** Written exercise **
Go through the entries below and count the lines holding the word "from". Reply with only the number, please.

Scripts that build scenes

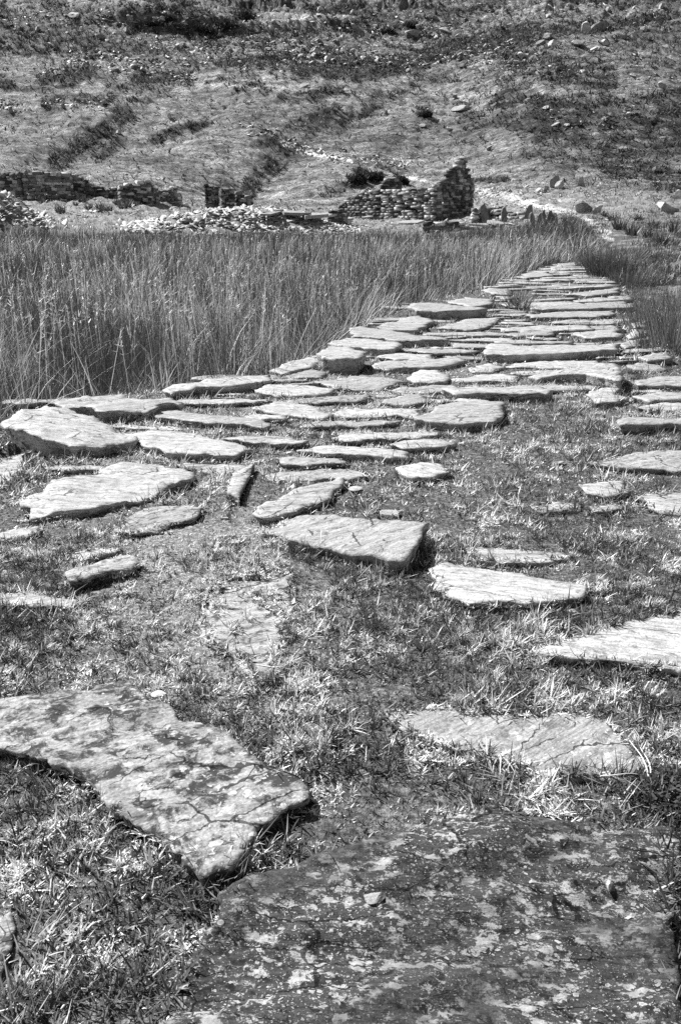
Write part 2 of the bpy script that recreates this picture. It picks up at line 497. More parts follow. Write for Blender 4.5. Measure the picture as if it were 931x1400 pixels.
def heath_shadow_of(x, y, z):
    px, py = to_px(np.stack([x, y, z], -1))
    wx = fbm(x * .09, y * .09, 3, 71) ; wy = fbm(x * .09 + 40, y * .09, 3, 72)
    px = px + 10 * wx + 6 * noise(x * .5, y * .5, 75); py = py + 5 * wy + 2.5 * noise(x * .5, y * .5, 76)
    hd = np.zeros(x.shape)
    for poly, rad, s in DARKS:
        d = seg_field(px, py, poly, rad)
        hd = np.maximum(hd, s * (1 - sstep(.72, 1.25, d)))
    # patchy heath of its own outside the mapped bands
    u = x * .87 - y * .30; v = x * .45 + y * .90
    pat = fbm(u * .035, v * .11, 4, 81)
    hd = np.maximum(hd, .7 * sstep(.10, .45, pat) * sstep(95, 150, y))
    hd = np.clip(hd * (1 + .9 * fbm(u * .35, v * .7, 3, 83)) + .22 * np.clip(fbm(u * .16, v * .4, 4, 85) - .05, 0, 1), 0, 1.2)
    br = np.zeros(x.shape)
    for poly, rad, s in LIGHTS:
        d = seg_field(px, py, poly, rad)
        br = np.maximum(br, s * (1 - sstep(.55, 1.1, d)))
    return hd, br


# ------------------------------------------------------------------ ground + hill meshes (polar sheets, finer where seen)
def polar(r0, rs, name, mat, dense, coarse):
    a1 = np.linspace(-.56, .56, dense)
    a = np.concatenate([np.linspace(-math.pi, -.57, coarse), a1, np.linspace(.57, math.pi, coarse)])
    A, RR = np.meshgrid(a, rs)
    X, Y = np.sin(A) * RR, np.cos(A) * RR
    Z = H(X, np.maximum(Y, -3))
    nr, na = X.shape
    V = np.stack([X, Y, Z], -1).reshape(-1, 3)
    i = np.arange(nr - 1)[:, None] * na + np.arange(na - 1)[None]
    f = np.stack([i, i + 1, i + 1 + na, i + na], -1).reshape(-1, 4)
    return V, f, X, Y, Z


RSPLIT = 78.0
rs = np.concatenate([np.linspace(RSPLIT, 330, 720), np.linspace(332, 620, 60)])
V, f, X, Y, Z = polar(0, rs, 'hillside', M_HILL, 800, 30)
hd, br = heath_shadow_of(V[:, 0], V[:, 1], V[:, 2])
u_ = V[:, 0] * .87 - V[:, 1] * .30; v_ = V[:, 0] * .45 + V[:, 1] * .90
base = .24 + .11 * fbm(u_ * .03, v_ * .08, 3, 97) - .05 * sstep(120, 210, V[:, 1])
k = np.clip(hd, 0, 1)
shade = base * (1 - k) + .045 * k + br
me = mesh_np('hillside', V, f.ravel(), np.full(len(f), 4), {'shade': shade}, True)
tag(link('hillside', me, M_HILL), kind='structure')

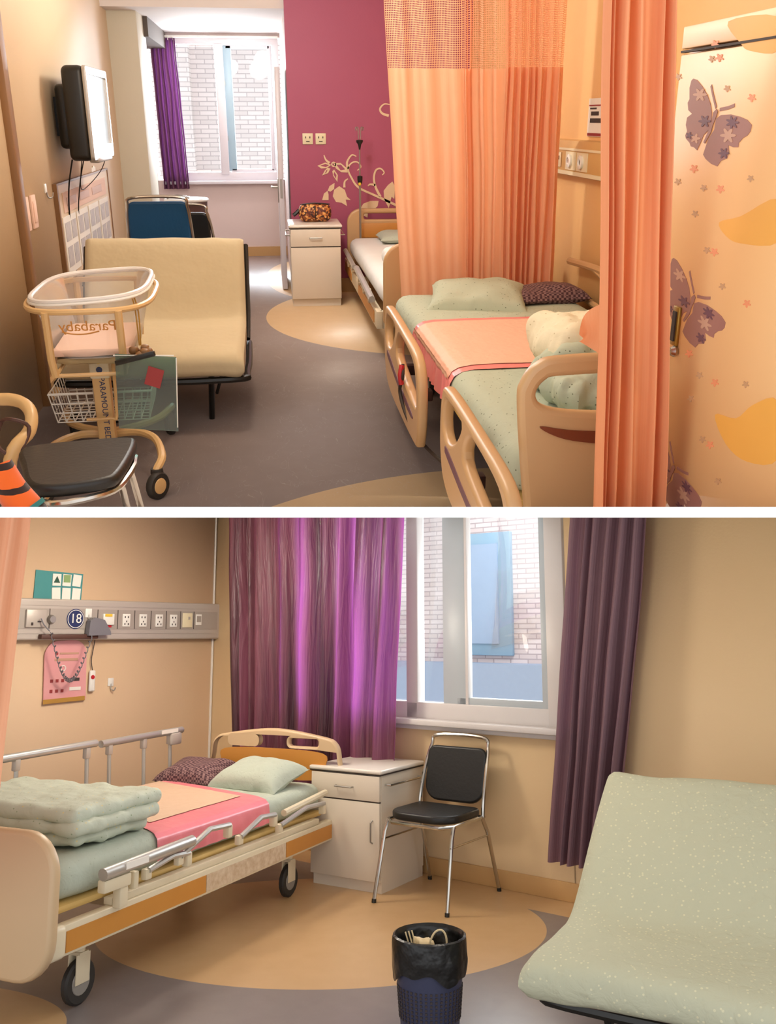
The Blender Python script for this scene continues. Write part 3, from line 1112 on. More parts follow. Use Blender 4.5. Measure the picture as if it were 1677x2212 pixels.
def sofa_bed(label, loc, rz, width, prof, cover, seed, frame_right=True):
    """folded sofa bed: one padded sheet bent into seat and back; local x is the width, y to the back"""
    t = thing('sofa_bed', label, 'sofa bed', loc, rz)
    P = smooth_poly(prof, 6)
    n = len(P)

    def f(u, v):
        y, z = P[int(round(v * n)) % n]
        x = (u - .5) * width
        e = abs(2 * u - 1)
        k = 1 - .5 * max(0, (e - .93) / .07) ** 2
        cy, cz = f.c
        # shrink towards the padded sheet's mid line at both ends so that they look stuffed
        q = noise.noise(Vector((x * 3 + seed, y * 4, z * 4))) * .012 + noise.noise(Vector((x * 9 + seed, y * 3, z * 3))) * .006 * (1 if e > .5 else .6)
        my, mz = f.mid(int(round(v * n)) % n)
        return (x, my + (y - my) * k + q * .6, mz + (z - mz) * k + q)
    f.c = (0, 0)
    half = n // 2

    def mid(i):
        j = (n - i) % n
        a, b = P[i], P[j]
        return ((a[0] + b[0]) / 2, (a[1] + b[1]) / 2)
    f.mid = mid
    g_ = G().grid(f, 46, n, cv=True)
    for e in (0, 1):
        g_.b.verts.ensure_lookup_table()
    cov = link('mattress_cover', g_, cover, t, sharp=70)
    # end flaps of the cover
    for e in (0, 1):
        ring = [Vector(f(e, i / n)) for i in range(n)]
        mids = [Vector((ring[0].x, *f.mid(i))) for i in range(n)]
        gg = G()
        vs = [gg.b.verts.new(p) for p in ring]
        for i in range(half):
            j, i2, j2 = (n - i) % n, i + 1, (n - i - 1) % n
            loop = []
            for q in (i, i2, j2, j):
                if vs[q] not in loop:
                    loop.append(vs[q])
            if len(loop) > 2:
                gg.b.faces.new(loop)
        link('cover_end', gg, cover, t)
    return t


def sofa_profile(mid, th):
    """mid line [(y,z)...] from seat front to back top -> closed outline"""
    up, lo = [], []
    n = len(mid)
    for i in range(1, n - 1):
        t = (Vector(mid[i + 1]) - Vector(mid[i - 1])).normalized()
        nn = Vector((-t.y, t.x))
        up.append(tuple(Vector(mid[i]) + nn * th))
        lo.append(tuple(Vector(mid[i]) - nn * th))
    return [mid[0]] + up + [mid[-1]] + lo[::-1]


# ------------------------------------------------------------------ upper ward: left side
g = curtain_sheet(G(), ((-1.12, 10.66), (-.87, 10.66)), ((-1.10, 10.66), (-.83, 10.66)), .74, 2.22, 6, .035, 3, 130, 20)
t = thing('window_curtain', 'purple pleated curtain drawn aside at the left of the upper window', 'curtain')
link('cloth', g, M['purple'], t)
link('curtain_rail', G().tube([(-1.15, 10.66, 2.235), (.18, 10.66, 2.235)], .012, 8), M['white'], t)
for k in range(5):
    link('curtain_hook', G().tube([(-1.09 + .05 * k, 10.655, 2.232), (-1.09 + .05 * k, 10.645, 2.2)], .004, 5), M['white'], t)

# television on the left wall
t = thing('television', 'black and silver television hung on the left wall', 'television', (0, 0, 0))
link('casing', G().box((-1.075, 6.3, 1.475), (.13, .76, .52), bev=.035, seg=4), M['black'], t)
link('back_bulge', G().box((-1.17, 6.32, 1.46), (.08, .56, .36), bev=.03, seg=3), M['black'], t)
link('bezel', G().mesh(curve_mesh([rounded(.76, .52, .03), rounded(.66, .385, .01, cy=.02)], .012, .006), Matrix.Translation((-1.008, 6.3, 1.475)) @ Matrix.Rotation(R(180), 4, 'Z') @ YZ), M['silver'], t)
link('screen', G().box((-1.012, 6.3, 1.495), (.012, .67, .39)), M['tvglass'], t)
link('speaker_bar', G().box((-1.02, 6.3, 1.215), (.06, .5, .03), bev=.01), M['silver'], t)
link('wall_mount', G().box((-1.225, 6.3, 1.46), (.05, .2, .22)), M['black'], t)
link('power_cable', G().tube([(-1.15, 6.05, 1.22), (-1.2, 6.1, 1.05), (-1.235, 6.2, .85), (-1.235, 6.25, .62), (-1.235, 6.1, .45)], .005, 6, smooth=5), M['black'], t)
link('signal_cable', G().tube([(-1.12, 6.25, 1.21), (-1.18, 6.35, 1.05), (-1.235, 6.5, .85), (-1.235, 6.62, .65), (-1.235, 6.35, .42)], .004, 6, smooth=5), M['black'], t)
link('loop_cable', G().tube([(-1.05, 6.6, 1.24), (-1.06, 6.75, 1.22), (-1.12, 6.85, 1.12), (-1.2, 6.8, 1.03), (-1.22, 6.6, 1.02), (-1.16, 6.4, 1.2)], .003, 5, smooth=6), M['gap'], t)

# notice board and small things on the left wall
t = thing('notice_board', 'framed notice board with photographs low on the left wall', 'notice board', (-1.25, 6.85, .8))
link('backing', G().box((.008, 0, 0), (.016, 1.9, .56)), M['wallA'], t)
link('frame', G().box((.012, -.96, 0), (.03, .03, .58)).box((.012, .96, 0), (.02, .02, .58)).box((.012, 0, .285), (.02, 1.92, .012)).box((.012, 0, -.285), (.02, 1.92, .012)), M['brown'], t)
link('heading', G().box((.018, 0, .17), (.003, 1.6, .12)), M['pinkpaper'], t)
link('heading_print', G().box((.021, -.55, .17), (.002, .3, .05)).box((.021, -.1, .17), (.002, .35, .05)).box((.021, .4, .17), (.002, .4, .05)), M['moth3'], t)
for k in range(4):
    y = -.68 + .44 * k
    ph = link('photo_sheet', G().box((.019, y, -.08), (.004, .4, .34)), M['paper'], t)
    link('photo', G().box((.0225, y - .09, 0), (.002, .15, .11)).box((.0225, y + .1, -.0), (.002, .15, .11)).box((.0225, y - .09, -.15), (.002, .15, .12)).box((.0225, y + .1, -.15), (.002, .15, .12)), M['fadedphoto'], ph)
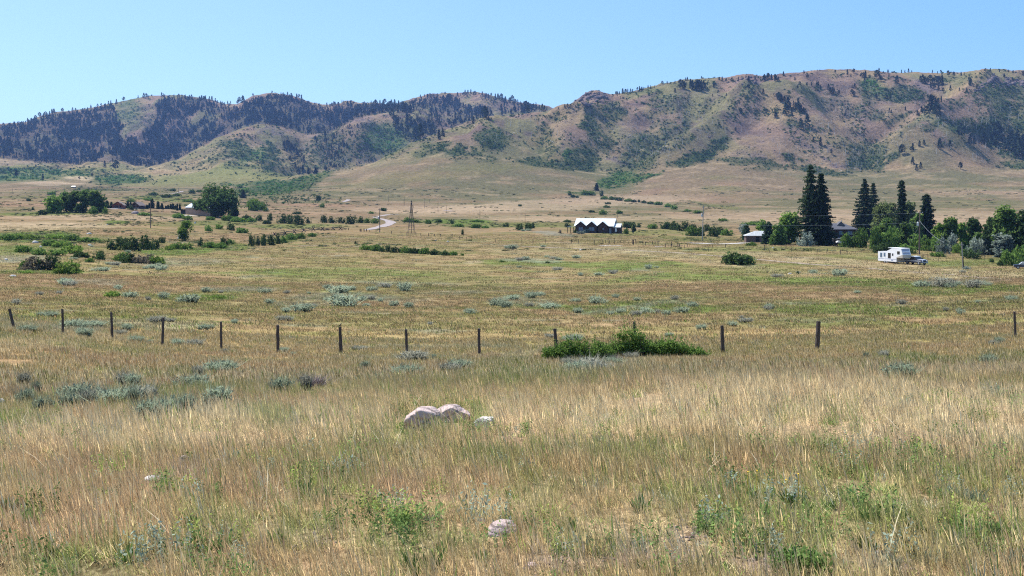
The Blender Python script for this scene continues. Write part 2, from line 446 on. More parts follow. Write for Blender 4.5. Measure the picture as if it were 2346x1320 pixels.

** The solution **
3